Output the full listing word for word.

Scenes as source code
○ ○ ○ ○ ○ ○ ○
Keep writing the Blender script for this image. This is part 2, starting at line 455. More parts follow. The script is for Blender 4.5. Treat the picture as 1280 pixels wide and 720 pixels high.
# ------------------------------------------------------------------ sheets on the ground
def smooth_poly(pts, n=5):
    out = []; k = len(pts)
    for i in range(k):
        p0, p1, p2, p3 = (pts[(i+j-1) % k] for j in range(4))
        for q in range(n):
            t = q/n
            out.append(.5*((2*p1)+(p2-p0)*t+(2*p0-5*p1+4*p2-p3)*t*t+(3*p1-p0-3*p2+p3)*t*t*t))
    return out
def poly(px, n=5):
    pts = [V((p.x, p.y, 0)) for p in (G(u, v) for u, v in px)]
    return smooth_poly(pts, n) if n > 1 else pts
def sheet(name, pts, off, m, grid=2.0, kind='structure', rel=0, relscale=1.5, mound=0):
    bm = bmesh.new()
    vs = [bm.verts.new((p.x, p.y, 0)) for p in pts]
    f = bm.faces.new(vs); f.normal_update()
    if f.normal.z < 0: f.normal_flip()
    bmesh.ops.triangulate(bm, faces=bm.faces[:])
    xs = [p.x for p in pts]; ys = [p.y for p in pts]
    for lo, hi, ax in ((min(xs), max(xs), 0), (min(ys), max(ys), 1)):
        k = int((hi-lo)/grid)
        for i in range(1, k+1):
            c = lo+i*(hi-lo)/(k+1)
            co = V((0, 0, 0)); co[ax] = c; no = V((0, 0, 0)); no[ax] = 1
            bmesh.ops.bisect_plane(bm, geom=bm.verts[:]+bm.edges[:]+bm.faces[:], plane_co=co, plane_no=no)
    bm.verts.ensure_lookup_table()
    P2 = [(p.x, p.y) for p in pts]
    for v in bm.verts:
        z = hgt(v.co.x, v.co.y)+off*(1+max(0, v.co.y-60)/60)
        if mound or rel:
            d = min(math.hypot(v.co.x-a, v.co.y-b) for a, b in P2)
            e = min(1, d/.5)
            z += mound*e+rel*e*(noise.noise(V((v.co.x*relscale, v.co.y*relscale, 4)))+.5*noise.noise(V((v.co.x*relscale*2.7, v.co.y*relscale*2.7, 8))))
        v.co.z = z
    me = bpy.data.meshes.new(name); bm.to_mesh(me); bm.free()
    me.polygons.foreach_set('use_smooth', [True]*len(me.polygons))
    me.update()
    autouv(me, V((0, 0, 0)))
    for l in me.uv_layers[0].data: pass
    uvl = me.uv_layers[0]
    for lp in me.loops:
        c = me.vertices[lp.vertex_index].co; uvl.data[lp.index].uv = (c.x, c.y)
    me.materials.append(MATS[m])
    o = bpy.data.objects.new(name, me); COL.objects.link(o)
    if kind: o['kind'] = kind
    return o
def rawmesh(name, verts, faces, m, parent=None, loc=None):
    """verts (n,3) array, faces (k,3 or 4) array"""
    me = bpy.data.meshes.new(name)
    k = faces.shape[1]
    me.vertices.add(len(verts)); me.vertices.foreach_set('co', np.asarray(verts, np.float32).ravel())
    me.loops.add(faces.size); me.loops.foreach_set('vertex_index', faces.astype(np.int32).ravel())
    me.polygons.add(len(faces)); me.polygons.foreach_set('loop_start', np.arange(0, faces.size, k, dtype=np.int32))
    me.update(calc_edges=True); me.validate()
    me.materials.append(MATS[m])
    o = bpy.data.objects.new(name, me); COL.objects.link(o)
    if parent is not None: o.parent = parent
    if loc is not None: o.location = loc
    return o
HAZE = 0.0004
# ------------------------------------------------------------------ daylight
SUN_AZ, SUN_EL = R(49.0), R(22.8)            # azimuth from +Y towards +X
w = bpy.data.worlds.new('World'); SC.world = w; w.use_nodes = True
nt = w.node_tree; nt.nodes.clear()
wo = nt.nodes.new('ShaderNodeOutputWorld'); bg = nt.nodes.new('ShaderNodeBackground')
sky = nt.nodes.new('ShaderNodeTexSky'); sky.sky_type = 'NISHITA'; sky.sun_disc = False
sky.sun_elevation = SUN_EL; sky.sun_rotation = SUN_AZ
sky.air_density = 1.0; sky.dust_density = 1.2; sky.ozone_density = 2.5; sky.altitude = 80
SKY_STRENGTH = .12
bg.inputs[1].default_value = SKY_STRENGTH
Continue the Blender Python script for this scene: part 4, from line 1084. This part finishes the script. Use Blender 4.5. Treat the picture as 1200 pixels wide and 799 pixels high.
○ ○ ○ ○ ○ ○ ○
Problem solution
Keep writing the Blender script for this image. This is part 2, starting at line 455. More parts follow. The script is for Blender 4.5. Treat the picture as 1280 pixels wide and 720 pixels high.
# ------------------------------------------------------------------ sheets on the ground
def smooth_poly(pts, n=5):
    out = []; k = len(pts)
    for i in range(k):
        p0, p1, p2, p3 = (pts[(i+j-1) % k] for j in range(4))
        for q in range(n):
            t = q/n
            out.append(.5*((2*p1)+(p2-p0)*t+(2*p0-5*p1+4*p2-p3)*t*t+(3*p1-p0-3*p2+p3)*t*t*t))
    return out
def poly(px, n=5):
    pts = [V((p.x, p.y, 0)) for p in (G(u, v) for u, v in px)]
    return smooth_poly(pts, n) if n > 1 else pts
def sheet(name, pts, off, m, grid=2.0, kind='structure', rel=0, relscale=1.5, mound=0):
    bm = bmesh.new()
    vs = [bm.verts.new((p.x, p.y, 0)) for p in pts]
    f = bm.faces.new(vs); f.normal_update()
    if f.normal.z < 0: f.normal_flip()
    bmesh.ops.triangulate(bm, faces=bm.faces[:])
    xs = [p.x for p in pts]; ys = [p.y for p in pts]
    for lo, hi, ax in ((min(xs), max(xs), 0), (min(ys), max(ys), 1)):
        k = int((hi-lo)/grid)
        for i in range(1, k+1):
            c = lo+i*(hi-lo)/(k+1)
            co = V((0, 0, 0)); co[ax] = c; no = V((0, 0, 0)); no[ax] = 1
            bmesh.ops.bisect_plane(bm, geom=bm.verts[:]+bm.edges[:]+bm.faces[:], plane_co=co, plane_no=no)
    bm.verts.ensure_lookup_table()
    P2 = [(p.x, p.y) for p in pts]
    for v in bm.verts:
        z = hgt(v.co.x, v.co.y)+off*(1+max(0, v.co.y-60)/60)
        if mound or rel:
            d = min(math.hypot(v.co.x-a, v.co.y-b) for a, b in P2)
            e = min(1, d/.5)
            z += mound*e+rel*e*(noise.noise(V((v.co.x*relscale, v.co.y*relscale, 4)))+.5*noise.noise(V((v.co.x*relscale*2.7, v.co.y*relscale*2.7, 8))))
        v.co.z = z
    me = bpy.data.meshes.new(name); bm.to_mesh(me); bm.free()
    me.polygons.foreach_set('use_smooth', [True]*len(me.polygons))
    me.update()
    autouv(me, V((0, 0, 0)))
    for l in me.uv_layers[0].data: pass
    uvl = me.uv_layers[0]
    for lp in me.loops:
        c = me.vertices[lp.vertex_index].co; uvl.data[lp.index].uv = (c.x, c.y)
    me.materials.append(MATS[m])
    o = bpy.data.objects.new(name, me); COL.objects.link(o)
    if kind: o['kind'] = kind
    return o
def rawmesh(name, verts, faces, m, parent=None, loc=None):
    """verts (n,3) array, faces (k,3 or 4) array"""
    me = bpy.data.meshes.new(name)
    k = faces.shape[1]
    me.vertices.add(len(verts)); me.vertices.foreach_set('co', np.asarray(verts, np.float32).ravel())
    me.loops.add(faces.size); me.loops.foreach_set('vertex_index', faces.astype(np.int32).ravel())
    me.polygons.add(len(faces)); me.polygons.foreach_set('loop_start', np.arange(0, faces.size, k, dtype=np.int32))
    me.update(calc_edges=True); me.validate()
    me.materials.append(MATS[m])
    o = bpy.data.objects.new(name, me); COL.objects.link(o)
    if parent is not None: o.parent = parent
    if loc is not None: o.location = loc
    return o
HAZE = 0.0004
# ------------------------------------------------------------------ daylight
SUN_AZ, SUN_EL = R(49.0), R(22.8)            # azimuth from +Y towards +X
w = bpy.data.worlds.new('World'); SC.world = w; w.use_nodes = True
nt = w.node_tree; nt.nodes.clear()
wo = nt.nodes.new('ShaderNodeOutputWorld'); bg = nt.nodes.new('ShaderNodeBackground')
sky = nt.nodes.new('ShaderNodeTexSky'); sky.sky_type = 'NISHITA'; sky.sun_disc = False
sky.sun_elevation = SUN_EL; sky.sun_rotation = SUN_AZ
sky.air_density = 1.0; sky.dust_density = 1.2; sky.ozone_density = 2.5; sky.altitude = 80
SKY_STRENGTH = .12
bg.inputs[1].default_value = SKY_STRENGTH
Continue the Blender Python script for this scene: part 4, from line 1084. This part finishes the script. Use Blender 4.5. Treat the picture as 1200 pixels wide and 799 pixels high.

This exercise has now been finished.